Guides accompanying each group of Skywalkers point out places of interest… historic areas with little word-pictures of their colourful pasts, interesting streets or buildings of historic or architectural importance, the Domain, Botanic Gardens, the Cricket Ground, Football Stadium, Mascot Airport with planes coming and going out in all directions like busy-bees…

And the rail network that snakes like some giant toy train set  through the city and suburbs… silver suburban trains fast-travelling here, long grey coal trains like-caterpillars there, mixed goods trains rumbling west, the Indian Pacific or other inter-State passenger trains heading off or completing long journeys to or from Adelaide, Melbourne, Brisbane, Canberra…
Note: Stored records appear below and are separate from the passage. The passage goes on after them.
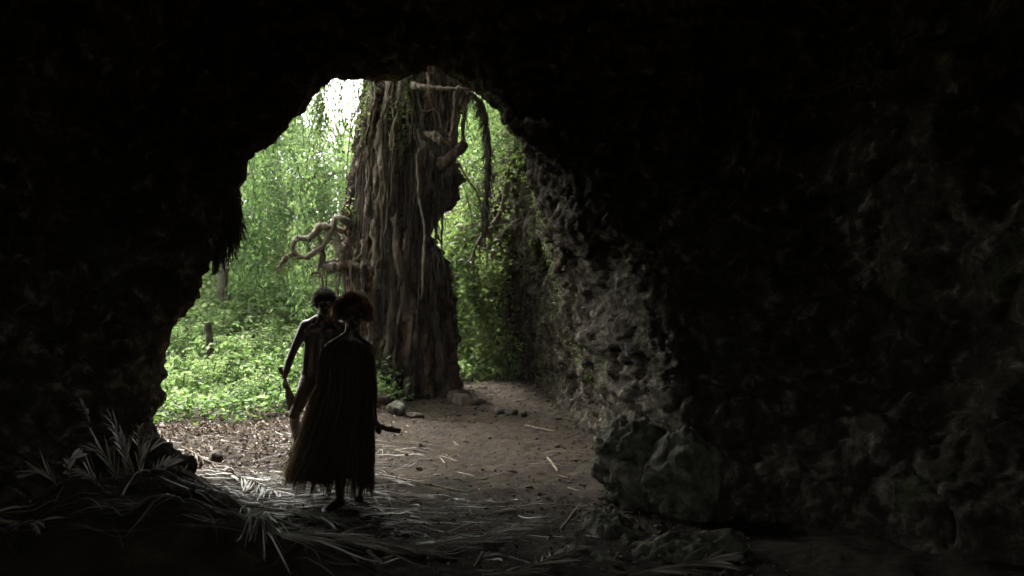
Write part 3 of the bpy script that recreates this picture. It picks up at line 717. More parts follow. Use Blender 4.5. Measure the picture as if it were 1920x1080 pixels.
def fern(x, y, h, n, label):
    z = Hs(x, y); t = empty("fern", (x, y, z), label, "fern", gfn); ms = MB(); ml = MB()
    for i_ in range(n):
        a_ = i_ * 6.283 / n + rng.uniform(0, .6); L_ = h * rng.uniform(.8, 1.2); d_ = np.array([math.cos(a_), math.sin(a_), 0])
        c_ = tube(ms, np.array([[x, y, z], np.array([x, y, z]) + d_ * L_ * .4 + [0, 0, L_ * .75], np.array([x, y, z]) + d_ * L_ * 1.0 + [0, 0, L_ * .55]]), [.007, .005, .002], 26, 4, .5)
        s_ = np.cross(d_, [0, 0, 1.])
        for sg in (-1, 1): leaves(ml, c_[5:], .20 * h * (1.15 - np.linspace(0, 1, 21)), flat=.8, aspect=.22, tint=.75, dirs=np.tile(s_ * sg + d_ * .5, (21, 1)) * 2.2)
    ms.build("stem", M['trunk'], t); ml.build("fronds", M['leafC'], t, smooth=False)
for px, D, h, n, lab in ((340, 14.6, .5, 9, "fern closest to the left rim of the cave mouth"), (395, 15.2, .6, 9, "fern just below the stump"), (450, 16.4, .7, 10, "large fern in the middle of the green bank"),
                         (480, 14.4, .4, 8, "small fern near the litter edge"), (525, 17.0, .7, 10, "fern beside the creeper heap"), (330, 17.0, .8, 10, "tall fern behind the left rim"), (415, 18.0, .8, 9, "fern highest on the bank behind the stump")):
    fern((px - CX) / F * D, D, h, n, lab)
# individual leafy plants with stems
gp = "leafy plants on the forest bank"
def plant(x, y, h, n, size, label, mat='leafC', spread=.2, group=gp, name="leafy_plant"):
    z = Hs(x, y); t = empty(name, (x, y, z), label, "plant", group)
    ms, ml = MB(), MB()
    for _ in range(max(3, n // 14)):
        a_ = rng.uniform(0, 2 * np.pi); tip = np.array([x + spread * math.cos(a_) * rng.uniform(.4, 1.3), y + spread * math.sin(a_), z + h * rng.uniform(.6, 1.05)])
        c_ = tube(ms, np.array([[x, y, z - .02], [(x + tip[0]) / 2, (y + tip[1]) / 2, z + h * .6], tip]), [.008, .006, .003], 9, 4, .5)
        kk = rng.integers(3, 9, 14); leaves(ml, c_[kk] + rng.normal(size=(14, 3)) * .015, size, flat=.5, aspect=.55, tint=.65, dirs=rng.normal(size=(14, 3)) + [0, 0, .1])
    ms.build("stem", M['trunk'], t); ml.build("foliage", M[mat], t, smooth=False)
spots = [(385, 612, 17, .75, 110, .17, "tall pale-leaved plant above the stump in the undergrowth"), (360, 640, 16, .6, 90, .15, "broad-leaved plant left of the stump"),
         (425, 655, 16, .6, 90, .15, "broad-leaved plant just right of the stump"), (330, 690, 15, .5, 90, .12, "bright plant against the left rim of the mouth"),
         (500, 620, 17.5, .7, 120, .12, "bushy plant on the mound left of the man's head"), (535, 680, 16, .55, 100, .12, "plant directly behind the man's hand"),
         (470, 700, 15.3, .45, 90, .12, "low plant in the middle of the green bank"), (520, 745, 14.6, .3, 70, .10, "small plant at the litter edge beside the club"),
         (315, 765, 14.3, .35, 80, .11, "small bright plant at the litter edge by the left rim"), (350, 785, 13.9, .22, 60, .09, "lowest clump of leaves on the litter at the left"),
         (440, 570, 19, .9, 130, .13, "leafy plant high on the bank under the hanging root tuft"), (560, 590, 18.5, .8, 120, .12, "leafy plant right behind the man's shoulder")]
for px, py, D, h, n_, sz, lab in spots:
    plant((px - CX) / F * D, D, h, n_, sz, lab)
# mound of creepers left of the man (photo: sloping leafy heap)
m_ = MB(); c0 = P(520, 640, 18.5); n_ = 5000
d_ = rng.normal(size=(n_, 3)); d_ /= np.linalg.norm(d_, axis=1)[:, None]; d_[:, 2] = abs(d_[:, 2])
c_ = np.array([c0[0] + .2, 18.9, Hs(c0[0], 18.9) - .2]) + d_ * np.array([1.5, 1.0, 1.15]) * (1 + .16 * fbm(d_ * 2.4, 3))[:, None] * rng.uniform(.9, 1.05, n_)[:, None]
leaves(m_, c_, .11, flat=.7, aspect=.6, tint=.5)
tag(m_.build("creeper_heap", M['leafC'], smooth=False), "rounded heap of creepers covering the bank left of the man", "creeper")
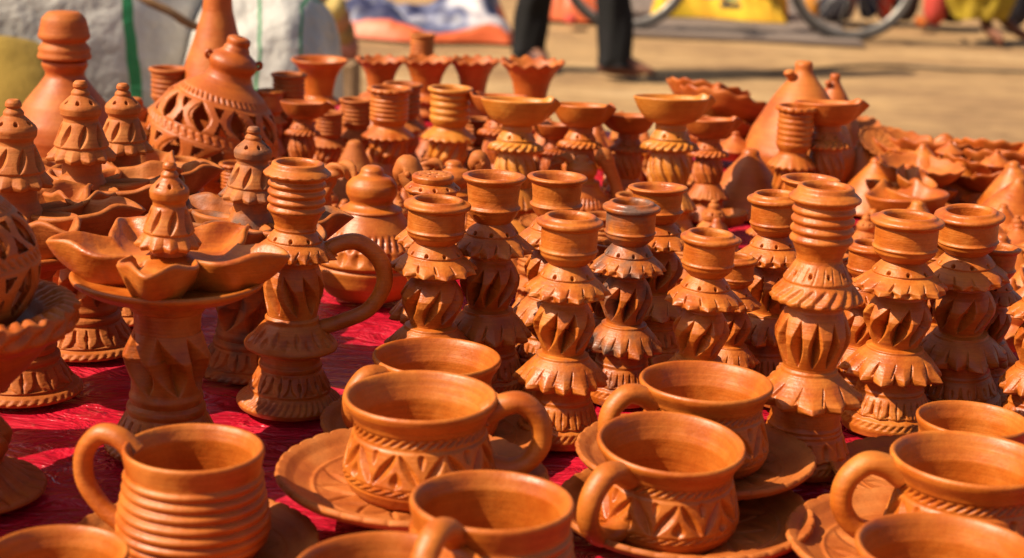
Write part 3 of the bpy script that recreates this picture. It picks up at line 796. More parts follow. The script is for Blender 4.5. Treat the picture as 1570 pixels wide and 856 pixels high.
wavy = lathe_mesh('ruffled_dish', [(0, .12), (.5, .16), (.8, .36), (.98, .56), (1.02, .55), (1.0, .48), (.8, .24), (.5, .02), (.4, 0), (0, .01)], CLAYR,
                  [('edge', 1, 7, dict(ie=4, n=14, ar=.05, az=.055, shape='cos', jit=.3, pw=2.5))], cols=180, ds=.03, seed=64)
knoblid = lathe_mesh('knobbed_lid', [(0, 1.0), (.13, 1.0), (.2, .93), (.18, .82), (.28, .7), (.6, .42), (.9, .2), (1.0, .1), (.98, .04), (.9, 0), (0, .03)], CLAYR, cols=110, ds=.04, seed=65)
leafp = lathe_mesh('leaf_plate', [(0, .1), (.4, .1), (.85, .16), (1.0, .26), (1.02, .2), (.8, .04), (.4, 0), (0, 0.01)], CLAYP,
                   [('edge', 1, 7, dict(ie=3, n=15, ar=.09, az=.04, shape='arc', jit=.4, pw=2)), ('cut', 1, 3, dict(n=15, w=.08, d=.05, tw=0, sk=0, ph=.5, p=.3))], cols=180, ds=.04, seed=66)
diya1 = bowl_mesh('small_diya', CLAY, rad=1.0, dep=.6, spout=.4, lip=.2, foot=.45, th=.1, width=.5, cols=72)

# bird-spouted teapot (unit = body radius)
tb = lathe_mesh('body', [(.5, 1.52), (.52, 1.5), (.56, 1.42), (.7, 1.2), (.92, .95), (1.0, .72), (1.0, .66), (.97, .62), (.99, .58), (.92, .3), (.75, .08), (.62, 0), (0, .01)], CLAY,
                [('band', 3, 4, dict(n=40, d=.04, tw=.5)), ('cut', 4, 5, dict(n=22, w=.36, d=.05, tw=0, sk=0, p=.5)), ('groove', 6, 8, dict(d=.03))], cols=240, ds=.025, seed=71)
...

And equally fascinating is the roof-scape of the inner city: while most buildings are cluttered with drab air-conditioning plants and lift housings, amid it all are surprising patches of green artificial turf sporting barbecue set-ups and the odd sun-bather, tennis courts, even a few pools…

Skywalk cost $6m and remarkably the special walkways, railings and all other equipment were all made off-site by six different companies.

After they’d each done their own particular bit, everything was brought together and assembled at one site to ensure it would all fit… then taken apart again and broken down into pieces small enough to fit into the passenger lifts of Sydney Tower to get them to the top – where they were once more all re-assembled again.

And if you are a trivia buff, here are a few facts: It took forty-five workers two painstaking months to put the whole lot together on the roof of the Tower… in all 2086 pieces being either welded or bolted with 4,300 nuts and bolts like a massive Meccano set.

And when it comes to comparisons, Sydney Tower’s Skywalk is the same height as the Eiffel Tower, six times as high as Niagara Falls, twice as high as Egypt’s Great Pyramid, four times as high as the Opera House, and twice as high as the top of the Sydney Harbour Bridge.

It is open daily (except Christmas Day) from 9.30am to 8pm. Tickets cost $65 for adults and $45 for children ten to fifteen… and you get a Certificate of Achievement to prove you’ve done it.